All the King’s horses
This is going to be a very equine blog. As one gets older, the more challenging the climb up Bradlow Hill becomes, and the more one wishes for a horse. The weather was breezy, and there was a lot of Red Campion about in the wood, having taken over from the Bluebells – the moment when both overlap would have been a month ago: a sea of blue and pink.
Recently I took up the birthday gift by my children of a riding lesson in the Western style, not far from Ledbury, in a place called Ullingswick. It was more fun than expected, given that the last time I sat on an animal was in 1967, and the tolerance of April (my horse) was impressive, as is the fact that I did not fall off. The Western style encourages the rider and horse to become one, with the former using his or her body to guide the horse, who responds to pressure from a knee or a shift in weight.
April had all the qualities of a ceramicist: patience, perseverance, stoicism, and equanimity (a habit of mind that is only rarely disturbed under great strain). If she had fingers rather than hooves, she would make a good potter.
Earlier in the week I was in St John’s Wood to deliver some ceramics to the Cecilia Colman Gallery, which you may remember from a previous blog, has been operating for forty-five years. It’s an established star in the ceramics firmament.
Regent’s Park and Zoo are nearby, lots of shops, but also some fine residential buildings built in the late 19th century Streaky Bacon style, or ‘Constructional Polychromy’ – alternating bands of brick and marble, which was popular with British architects. I mention architecture in order to show you a recent piece from the kiln called Construct. There is an affinity between ceramicists and architects in that both vessels and buildings are ways of filling space (discuss).
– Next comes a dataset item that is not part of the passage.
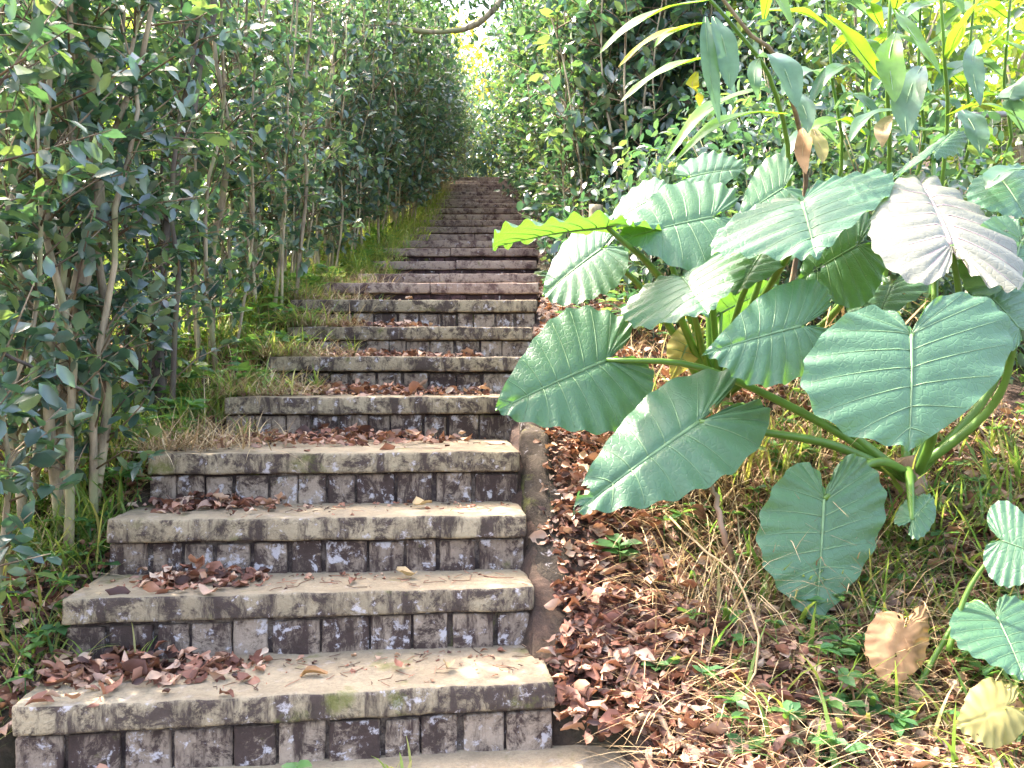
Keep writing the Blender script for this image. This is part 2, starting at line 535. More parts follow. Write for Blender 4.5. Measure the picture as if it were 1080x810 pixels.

I was a little early, so I went to a café. A morning coffee isn’t always accompanied by the unexpected thrill of a seemingly endless column of beautiful chestnut horses clip-clopping their way past the large windows of a London café on its way to Regent’s Park. There must have been over forty, twenty riderless, that passed by with an air of disdainful boredom, as if the gawping pedestrians confirmed all their prejudices about two-legged beings.
The barista confirmed that this was a regular occurrence. Based in St Johns Wood, the King’s Troop Royal Horse Artillery is responsible for firing royal and ceremonial salutes as part of the sovereign’s birthday parade in April, the state opening of parliament, state visits and Remembrance Day. The barista was a talented joker. When I said I thought they were beautiful thoroughbreds, he told me he had once I put a bet on a horse that had excellent breeding, and that after it left the starting gate, it stopped and closed it behind him.
Unable to get horses out of my mind, I inevitably resorted to finding out a bit more about them. So, did you know that horses can sleep both lying down and standing up, thanks to a special locking system in their legs? You’ll like this: when foals are born their hooves are covered with soft tissue which stops their mothers’ birth canal and uterus from being damaged – they are called fairy slippers.
Horses produce 10 gallons of saliva a day – saliva has very important functions because it wets feed material and begins to break it down. It also has an important buffering effect in the stomach, reducing acidity. Since we are talking of these matters, above is a picture I took in Bradlow Knoll of some Cockoo Spit, which has nothing to do with horses’ saliva. Inside each mass of cuckoo spit is a juvenile yellow-green froghopper.
The adult froghoppers or spittlebugs are 6mm long and bright green, with large eyes and a blunt-shaped head, but they’re rarely seen because they hop away on their strong back legs at the first sign of danger. We all know people like that – excepting the “bright green” bit, I assume.
With the excuse that a froghopper looks like a plump cricket, here in St John’s Wood is the home of the sport. Lord’s has been the birthplace of cricket since 1787, but looking at the grounds from outside one has to admit that they’ve moved on with the times, and their roofscape is nice mixture of the old and the new. They say that if cricket wasn’t so difficult to understand, most of its obsessives and followers might never have bothered with it at all. Here are some of the fielding positions players take up: Deep point, Backward point, Deep backward point, Short third, Deep third, Short leg, Square leg, Deep square leg, Backward square leg, Long leg, Short fine leg, Deep fine leg, etc.
Most people have some sort of obsession, major or minor, though cricket is not one shared by the team here at Peter Arscott Ceramics (PAC). Spiro (Marketing) has a passion for goat yoghurt, Ziggy (fly-catching) is forever pondering the significance of Proust’s “A la Recherche du temps Perdu” and Shinto (the pugmill) goes on and on about sushi. In my case it’s Picasso’s Demoiselles d’Avignon that has always bothered me – it’s the elbow sticking out at the top, centre, of the painting, which the vase below always reminds me of.
A horse walks into a bar. “Hey,” says the barman. “Yes please,” says the horse.